▸ **OBJECTIVE**
Scan the following material for the string "finishes" and copy each line in which it appears.

━━ DATA EXTRACT

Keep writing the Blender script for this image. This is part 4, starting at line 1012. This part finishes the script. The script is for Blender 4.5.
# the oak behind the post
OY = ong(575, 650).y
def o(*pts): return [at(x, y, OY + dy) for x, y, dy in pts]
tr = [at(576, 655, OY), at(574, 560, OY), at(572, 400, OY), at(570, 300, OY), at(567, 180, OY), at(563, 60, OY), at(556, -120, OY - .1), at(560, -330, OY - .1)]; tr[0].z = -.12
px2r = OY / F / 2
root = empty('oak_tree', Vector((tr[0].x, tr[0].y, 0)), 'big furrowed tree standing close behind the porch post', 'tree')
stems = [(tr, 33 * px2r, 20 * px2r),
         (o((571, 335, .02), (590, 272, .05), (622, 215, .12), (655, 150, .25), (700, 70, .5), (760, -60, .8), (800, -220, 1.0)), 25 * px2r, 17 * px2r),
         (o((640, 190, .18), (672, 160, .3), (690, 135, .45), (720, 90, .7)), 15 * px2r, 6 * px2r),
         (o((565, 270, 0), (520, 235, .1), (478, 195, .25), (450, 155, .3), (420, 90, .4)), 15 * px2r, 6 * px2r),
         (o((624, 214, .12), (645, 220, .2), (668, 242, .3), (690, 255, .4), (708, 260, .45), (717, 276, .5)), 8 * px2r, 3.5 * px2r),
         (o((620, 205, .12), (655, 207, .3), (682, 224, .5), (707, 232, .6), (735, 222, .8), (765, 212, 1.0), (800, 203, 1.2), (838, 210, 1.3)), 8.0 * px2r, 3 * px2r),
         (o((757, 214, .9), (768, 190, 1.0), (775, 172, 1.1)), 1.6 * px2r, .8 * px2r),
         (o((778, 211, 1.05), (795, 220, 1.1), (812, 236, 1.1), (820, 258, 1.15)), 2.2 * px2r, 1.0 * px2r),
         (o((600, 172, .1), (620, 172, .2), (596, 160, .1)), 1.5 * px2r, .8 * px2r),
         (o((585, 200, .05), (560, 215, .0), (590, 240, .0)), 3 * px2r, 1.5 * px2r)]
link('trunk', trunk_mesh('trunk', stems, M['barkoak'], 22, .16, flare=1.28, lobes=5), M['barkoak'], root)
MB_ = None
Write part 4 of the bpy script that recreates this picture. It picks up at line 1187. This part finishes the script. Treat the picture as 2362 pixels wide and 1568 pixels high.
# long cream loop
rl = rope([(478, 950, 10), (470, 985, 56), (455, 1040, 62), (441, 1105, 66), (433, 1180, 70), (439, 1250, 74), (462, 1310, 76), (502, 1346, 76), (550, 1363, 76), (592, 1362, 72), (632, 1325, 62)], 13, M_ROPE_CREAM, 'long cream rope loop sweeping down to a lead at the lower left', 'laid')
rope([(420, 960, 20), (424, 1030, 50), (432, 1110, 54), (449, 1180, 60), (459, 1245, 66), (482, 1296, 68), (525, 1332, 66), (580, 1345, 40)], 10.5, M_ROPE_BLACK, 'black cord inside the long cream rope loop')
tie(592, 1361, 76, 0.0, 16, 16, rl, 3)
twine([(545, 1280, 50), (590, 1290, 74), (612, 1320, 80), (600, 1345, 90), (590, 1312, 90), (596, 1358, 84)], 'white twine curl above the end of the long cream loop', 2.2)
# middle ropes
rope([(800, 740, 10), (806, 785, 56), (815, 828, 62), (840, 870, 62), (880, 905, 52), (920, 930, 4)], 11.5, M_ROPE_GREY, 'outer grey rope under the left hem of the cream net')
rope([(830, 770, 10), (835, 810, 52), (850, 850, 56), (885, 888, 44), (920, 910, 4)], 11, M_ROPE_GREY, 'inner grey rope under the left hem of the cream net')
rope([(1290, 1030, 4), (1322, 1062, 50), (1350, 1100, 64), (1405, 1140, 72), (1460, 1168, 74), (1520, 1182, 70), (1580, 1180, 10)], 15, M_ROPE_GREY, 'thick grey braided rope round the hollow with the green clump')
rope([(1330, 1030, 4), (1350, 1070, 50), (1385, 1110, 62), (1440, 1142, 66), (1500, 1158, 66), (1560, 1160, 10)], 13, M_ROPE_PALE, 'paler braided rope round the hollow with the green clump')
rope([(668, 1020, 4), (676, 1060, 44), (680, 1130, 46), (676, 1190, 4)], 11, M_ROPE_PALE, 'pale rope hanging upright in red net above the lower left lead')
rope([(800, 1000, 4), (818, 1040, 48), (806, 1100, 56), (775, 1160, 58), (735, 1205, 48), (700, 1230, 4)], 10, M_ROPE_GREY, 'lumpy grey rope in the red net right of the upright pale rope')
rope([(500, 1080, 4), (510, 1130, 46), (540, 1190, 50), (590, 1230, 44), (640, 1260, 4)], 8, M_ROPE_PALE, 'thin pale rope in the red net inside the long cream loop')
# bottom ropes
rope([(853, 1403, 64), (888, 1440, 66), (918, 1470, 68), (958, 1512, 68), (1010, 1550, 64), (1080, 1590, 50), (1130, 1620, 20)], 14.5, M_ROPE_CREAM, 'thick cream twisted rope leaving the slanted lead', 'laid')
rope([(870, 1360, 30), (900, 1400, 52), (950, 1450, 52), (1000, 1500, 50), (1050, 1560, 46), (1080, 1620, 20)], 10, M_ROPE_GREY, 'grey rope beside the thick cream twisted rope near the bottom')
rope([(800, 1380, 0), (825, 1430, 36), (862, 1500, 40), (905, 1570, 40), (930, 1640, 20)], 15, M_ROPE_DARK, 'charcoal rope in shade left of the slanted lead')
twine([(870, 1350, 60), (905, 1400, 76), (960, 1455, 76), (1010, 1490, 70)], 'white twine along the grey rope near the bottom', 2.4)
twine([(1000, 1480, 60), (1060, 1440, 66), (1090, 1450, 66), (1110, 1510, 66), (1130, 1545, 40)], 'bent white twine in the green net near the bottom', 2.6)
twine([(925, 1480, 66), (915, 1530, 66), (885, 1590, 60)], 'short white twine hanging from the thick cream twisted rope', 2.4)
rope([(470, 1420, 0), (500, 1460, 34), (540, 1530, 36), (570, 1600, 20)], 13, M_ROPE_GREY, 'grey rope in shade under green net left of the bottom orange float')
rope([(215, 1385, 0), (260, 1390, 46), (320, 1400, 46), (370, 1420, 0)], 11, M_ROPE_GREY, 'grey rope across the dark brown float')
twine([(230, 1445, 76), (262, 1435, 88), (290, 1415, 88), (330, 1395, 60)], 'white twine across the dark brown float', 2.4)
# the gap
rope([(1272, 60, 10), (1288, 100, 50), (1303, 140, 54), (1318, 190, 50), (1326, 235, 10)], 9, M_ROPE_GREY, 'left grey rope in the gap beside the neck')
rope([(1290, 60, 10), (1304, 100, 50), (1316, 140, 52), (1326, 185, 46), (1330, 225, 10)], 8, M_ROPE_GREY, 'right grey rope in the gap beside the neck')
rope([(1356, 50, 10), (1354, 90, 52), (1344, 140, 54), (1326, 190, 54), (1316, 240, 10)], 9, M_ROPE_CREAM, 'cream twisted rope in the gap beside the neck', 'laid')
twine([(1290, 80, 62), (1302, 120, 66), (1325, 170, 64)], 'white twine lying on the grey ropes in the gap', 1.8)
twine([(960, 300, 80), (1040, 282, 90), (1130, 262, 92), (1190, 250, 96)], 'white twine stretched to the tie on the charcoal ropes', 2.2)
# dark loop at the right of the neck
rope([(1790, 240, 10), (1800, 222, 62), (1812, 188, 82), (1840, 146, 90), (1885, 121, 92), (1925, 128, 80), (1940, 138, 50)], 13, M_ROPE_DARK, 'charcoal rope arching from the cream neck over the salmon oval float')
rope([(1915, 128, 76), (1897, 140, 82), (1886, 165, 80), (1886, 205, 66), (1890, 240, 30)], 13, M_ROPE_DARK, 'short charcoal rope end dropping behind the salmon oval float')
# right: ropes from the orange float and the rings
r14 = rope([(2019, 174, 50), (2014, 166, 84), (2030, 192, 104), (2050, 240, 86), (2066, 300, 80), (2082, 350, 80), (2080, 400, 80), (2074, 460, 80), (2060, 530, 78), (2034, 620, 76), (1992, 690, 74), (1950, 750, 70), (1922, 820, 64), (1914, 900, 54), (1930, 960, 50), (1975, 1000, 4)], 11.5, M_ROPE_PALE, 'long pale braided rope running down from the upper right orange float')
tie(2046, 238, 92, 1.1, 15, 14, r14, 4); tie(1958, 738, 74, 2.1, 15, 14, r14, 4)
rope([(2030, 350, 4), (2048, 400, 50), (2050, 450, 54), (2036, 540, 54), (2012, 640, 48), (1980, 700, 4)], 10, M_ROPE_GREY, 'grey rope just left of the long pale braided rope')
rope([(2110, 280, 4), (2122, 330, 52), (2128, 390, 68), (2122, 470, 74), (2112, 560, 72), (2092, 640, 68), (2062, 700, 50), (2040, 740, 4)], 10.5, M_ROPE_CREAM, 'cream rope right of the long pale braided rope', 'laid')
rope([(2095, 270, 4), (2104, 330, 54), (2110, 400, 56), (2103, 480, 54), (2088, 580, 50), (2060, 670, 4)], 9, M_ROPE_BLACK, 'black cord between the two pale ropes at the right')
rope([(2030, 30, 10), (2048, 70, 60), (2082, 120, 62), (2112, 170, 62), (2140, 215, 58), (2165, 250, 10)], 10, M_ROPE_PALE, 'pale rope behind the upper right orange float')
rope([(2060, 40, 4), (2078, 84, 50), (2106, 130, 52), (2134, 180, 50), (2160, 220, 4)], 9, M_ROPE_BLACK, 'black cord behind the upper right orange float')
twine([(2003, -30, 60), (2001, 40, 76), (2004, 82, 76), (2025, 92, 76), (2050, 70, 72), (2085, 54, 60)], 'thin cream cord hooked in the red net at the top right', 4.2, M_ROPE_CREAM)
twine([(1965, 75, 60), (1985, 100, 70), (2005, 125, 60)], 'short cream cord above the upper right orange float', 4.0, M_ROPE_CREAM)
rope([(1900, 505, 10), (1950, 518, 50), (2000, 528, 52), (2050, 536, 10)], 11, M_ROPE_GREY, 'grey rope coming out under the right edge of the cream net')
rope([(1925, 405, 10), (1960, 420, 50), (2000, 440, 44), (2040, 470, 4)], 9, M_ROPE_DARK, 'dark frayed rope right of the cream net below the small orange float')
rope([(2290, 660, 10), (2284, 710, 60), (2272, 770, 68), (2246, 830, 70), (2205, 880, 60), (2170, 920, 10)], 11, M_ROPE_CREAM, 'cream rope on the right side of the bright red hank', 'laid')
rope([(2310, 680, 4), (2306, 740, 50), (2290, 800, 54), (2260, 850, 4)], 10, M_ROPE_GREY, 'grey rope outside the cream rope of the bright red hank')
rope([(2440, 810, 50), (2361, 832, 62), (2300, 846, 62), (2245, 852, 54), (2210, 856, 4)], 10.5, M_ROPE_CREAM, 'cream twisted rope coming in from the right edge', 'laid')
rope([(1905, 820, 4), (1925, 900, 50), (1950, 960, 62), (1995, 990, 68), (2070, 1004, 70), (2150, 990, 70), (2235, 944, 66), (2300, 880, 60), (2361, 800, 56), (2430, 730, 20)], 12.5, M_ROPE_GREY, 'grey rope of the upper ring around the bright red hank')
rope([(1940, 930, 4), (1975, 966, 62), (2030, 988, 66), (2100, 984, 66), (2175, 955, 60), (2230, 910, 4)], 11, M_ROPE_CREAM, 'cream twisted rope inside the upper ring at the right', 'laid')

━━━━

▸ **RESULT FOR THIS TASK**
Keep writing the Blender script for this image. This is part 4, starting at line 1012. This part finishes the script. The script is for Blender 4.5.
Write part 4 of the bpy script that recreates this picture. It picks up at line 1187. This part finishes the script. Treat the picture as 2362 pixels wide and 1568 pixels high.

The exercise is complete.